Es gehe auch darum, die Ungleichbehandlung von mobil und stationär Beschäftigten auszugleichen, sagte Burckhardt. Während die einen sich oft aussuchen könnten, wie weit der Wohnort vom Arbeitsplatz entfernt liegen soll, können Baubeschäftigte das nicht. »Mal ist die Baustelle um die Ecke, und mal liegt sie 200 Kilometer entfernt«, so Burckhardt. Denkbar wäre eine Lösung, die Entschädigungspauschalen ab 17 Kilometer aufwärts beinhaltet. Könnte heißen: 17 bis 35 Kilometer als erste Stufe, von 36 bis 70 und dann von 70 bis 100 Kilometer. Ab Kilometer null eine Entschädigung zu verlangen, würde wieder die Beschäftigten benachteiligen, die jeden Tag zum gleichen Ort pendeln und dafür nichts bekommen.
Die Gespräche gestalten sich schwierig, denn die IG BAU, ZDB und HDB schätzen die Ausgangslage in der Branche naturgemäß unterschiedlich ein. Die Gewerkschaft begründet ihre Forderung nach 6,8 mehr Geld damit, dass es der Baubranche gut gehe und die Auftragsbücher voll seien. Überdies sei mit neuen Aufträgen der öffentlichen Hand oder der Bahn zu rechnen.
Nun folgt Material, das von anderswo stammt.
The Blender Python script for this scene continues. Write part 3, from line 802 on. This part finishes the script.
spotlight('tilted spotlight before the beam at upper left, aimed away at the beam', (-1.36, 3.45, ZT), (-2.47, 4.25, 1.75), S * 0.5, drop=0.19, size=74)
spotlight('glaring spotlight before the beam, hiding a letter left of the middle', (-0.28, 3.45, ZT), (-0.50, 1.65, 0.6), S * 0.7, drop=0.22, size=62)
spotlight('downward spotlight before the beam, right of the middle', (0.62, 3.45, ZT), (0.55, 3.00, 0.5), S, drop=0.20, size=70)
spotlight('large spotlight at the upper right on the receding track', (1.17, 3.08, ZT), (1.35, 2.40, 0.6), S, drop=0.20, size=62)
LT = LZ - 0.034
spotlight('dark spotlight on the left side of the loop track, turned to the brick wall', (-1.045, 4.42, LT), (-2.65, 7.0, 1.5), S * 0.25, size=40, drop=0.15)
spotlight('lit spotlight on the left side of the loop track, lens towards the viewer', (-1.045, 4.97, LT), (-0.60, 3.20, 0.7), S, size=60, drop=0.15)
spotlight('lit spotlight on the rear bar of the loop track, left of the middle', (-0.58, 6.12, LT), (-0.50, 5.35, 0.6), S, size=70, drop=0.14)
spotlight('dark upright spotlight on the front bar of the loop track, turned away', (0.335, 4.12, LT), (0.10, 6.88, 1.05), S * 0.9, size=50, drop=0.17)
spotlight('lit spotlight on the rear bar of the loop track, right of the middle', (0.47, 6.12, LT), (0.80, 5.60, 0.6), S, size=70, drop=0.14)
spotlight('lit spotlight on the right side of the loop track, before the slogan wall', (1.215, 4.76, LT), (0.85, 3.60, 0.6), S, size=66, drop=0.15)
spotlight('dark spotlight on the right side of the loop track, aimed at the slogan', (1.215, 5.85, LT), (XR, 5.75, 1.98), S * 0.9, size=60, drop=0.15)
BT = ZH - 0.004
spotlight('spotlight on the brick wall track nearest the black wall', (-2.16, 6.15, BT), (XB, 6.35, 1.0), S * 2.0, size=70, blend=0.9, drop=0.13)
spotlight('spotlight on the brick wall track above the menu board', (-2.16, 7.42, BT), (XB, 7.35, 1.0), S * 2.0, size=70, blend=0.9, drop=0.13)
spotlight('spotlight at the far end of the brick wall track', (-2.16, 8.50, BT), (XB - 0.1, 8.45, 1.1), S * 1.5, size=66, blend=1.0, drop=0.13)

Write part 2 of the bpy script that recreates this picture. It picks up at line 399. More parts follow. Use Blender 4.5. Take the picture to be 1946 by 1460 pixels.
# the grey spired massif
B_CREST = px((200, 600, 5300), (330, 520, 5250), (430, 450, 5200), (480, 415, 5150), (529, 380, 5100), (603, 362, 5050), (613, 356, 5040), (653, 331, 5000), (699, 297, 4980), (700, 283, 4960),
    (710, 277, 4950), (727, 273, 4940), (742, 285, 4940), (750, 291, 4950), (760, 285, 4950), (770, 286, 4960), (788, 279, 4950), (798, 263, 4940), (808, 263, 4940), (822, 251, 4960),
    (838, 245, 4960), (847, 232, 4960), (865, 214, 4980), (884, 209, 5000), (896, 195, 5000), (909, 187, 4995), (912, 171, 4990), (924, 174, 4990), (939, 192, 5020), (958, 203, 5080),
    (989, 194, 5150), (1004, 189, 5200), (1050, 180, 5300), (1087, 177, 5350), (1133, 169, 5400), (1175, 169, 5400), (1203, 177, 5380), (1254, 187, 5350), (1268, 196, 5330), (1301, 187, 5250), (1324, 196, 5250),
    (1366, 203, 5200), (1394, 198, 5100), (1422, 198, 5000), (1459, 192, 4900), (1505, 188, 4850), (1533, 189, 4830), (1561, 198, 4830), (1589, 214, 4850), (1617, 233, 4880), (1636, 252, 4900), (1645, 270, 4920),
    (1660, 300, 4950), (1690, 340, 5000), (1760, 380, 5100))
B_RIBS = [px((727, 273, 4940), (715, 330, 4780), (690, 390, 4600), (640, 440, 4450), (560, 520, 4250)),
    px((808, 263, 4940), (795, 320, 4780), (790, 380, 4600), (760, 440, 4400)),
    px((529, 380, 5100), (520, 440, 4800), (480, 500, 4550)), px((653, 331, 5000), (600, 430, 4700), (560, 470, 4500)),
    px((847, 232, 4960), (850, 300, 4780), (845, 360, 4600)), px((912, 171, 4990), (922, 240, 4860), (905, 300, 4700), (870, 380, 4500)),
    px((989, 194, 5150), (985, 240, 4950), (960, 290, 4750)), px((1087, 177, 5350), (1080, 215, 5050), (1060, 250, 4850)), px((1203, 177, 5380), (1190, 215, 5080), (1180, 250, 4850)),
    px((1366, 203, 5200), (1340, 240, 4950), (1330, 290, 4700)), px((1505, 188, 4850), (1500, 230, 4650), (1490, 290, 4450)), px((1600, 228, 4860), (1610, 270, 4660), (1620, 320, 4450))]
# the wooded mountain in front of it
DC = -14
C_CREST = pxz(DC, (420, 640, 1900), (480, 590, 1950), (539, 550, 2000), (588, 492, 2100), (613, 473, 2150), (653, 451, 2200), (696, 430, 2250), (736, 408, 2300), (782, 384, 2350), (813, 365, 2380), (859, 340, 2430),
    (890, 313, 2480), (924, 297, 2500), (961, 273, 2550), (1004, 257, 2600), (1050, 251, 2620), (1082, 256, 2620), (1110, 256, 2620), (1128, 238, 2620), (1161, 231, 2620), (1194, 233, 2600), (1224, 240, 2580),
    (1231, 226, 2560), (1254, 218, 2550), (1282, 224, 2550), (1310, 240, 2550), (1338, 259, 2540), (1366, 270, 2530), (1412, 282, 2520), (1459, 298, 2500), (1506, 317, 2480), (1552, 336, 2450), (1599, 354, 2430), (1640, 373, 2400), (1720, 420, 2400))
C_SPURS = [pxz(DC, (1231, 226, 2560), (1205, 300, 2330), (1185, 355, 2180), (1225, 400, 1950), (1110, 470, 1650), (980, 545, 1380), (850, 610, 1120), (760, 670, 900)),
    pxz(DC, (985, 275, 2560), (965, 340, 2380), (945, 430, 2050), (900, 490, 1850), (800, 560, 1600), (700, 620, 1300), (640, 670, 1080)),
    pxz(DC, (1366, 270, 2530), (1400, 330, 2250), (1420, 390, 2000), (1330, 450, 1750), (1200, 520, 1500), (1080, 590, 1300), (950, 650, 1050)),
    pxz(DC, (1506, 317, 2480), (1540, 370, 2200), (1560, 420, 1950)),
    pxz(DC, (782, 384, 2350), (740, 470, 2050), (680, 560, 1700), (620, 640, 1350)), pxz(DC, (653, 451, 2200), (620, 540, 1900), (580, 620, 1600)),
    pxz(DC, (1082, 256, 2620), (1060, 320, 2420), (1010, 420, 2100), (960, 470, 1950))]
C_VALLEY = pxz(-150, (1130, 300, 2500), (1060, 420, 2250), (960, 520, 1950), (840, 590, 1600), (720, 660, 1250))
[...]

Die Arbeitgeber hingegen befürchten wegen der Krise deutliche Einbußen. »Wir können die Entwicklung in unserer Branche kaum vorhersehen«, hatte HDB-Vizepräsidentin Jutta Beeske am Ende der ersten Verhandlungsrunde Mitte Mai gesagt.
Deshalb kann sich die IG BAU vorstellen, den Tarifabschluss variabel zu gestalten: Die Hälfte der vereinbarten Steigerung gibt es jetzt, und am Jahresende wird evaluiert, wie es der Branche geht und gemeinsam entschieden, ob es die zweite Hälfte gibt oder Geld in die Beschäftigungssicherung und die Aufstockung des Kurzarbeitergeldes gesteckt werden muss.
Die Arbeitgeber kennen die Probleme mit der Wegezeit. Unklar ist, ob sie darüber verhandeln wollen. Warum? »Weil es Geld kostet«, so Burckhardt. Die dritte und bisher letzte Verhandlungsrunde ist für den 25. Juni angesetzt. Wenn die auch ergebnislos verläuft, rufen die Verhandelnden die Schlichtung an. Es sei aber auch denkbar, einen vierten Termin zu vereinbaren, »wenn wir sehen, dass ernsthaft verhandelt wird«. Danach sieht es aus Sicht der IG BAU aber derzeit noch nicht aus. In einer Mitteilung nach der dritten Runde hieß es, der Eindruck verfestige sich, dass die Arbeitgeber die Verhandlungen »künstlich in die Länge ziehen wollen«.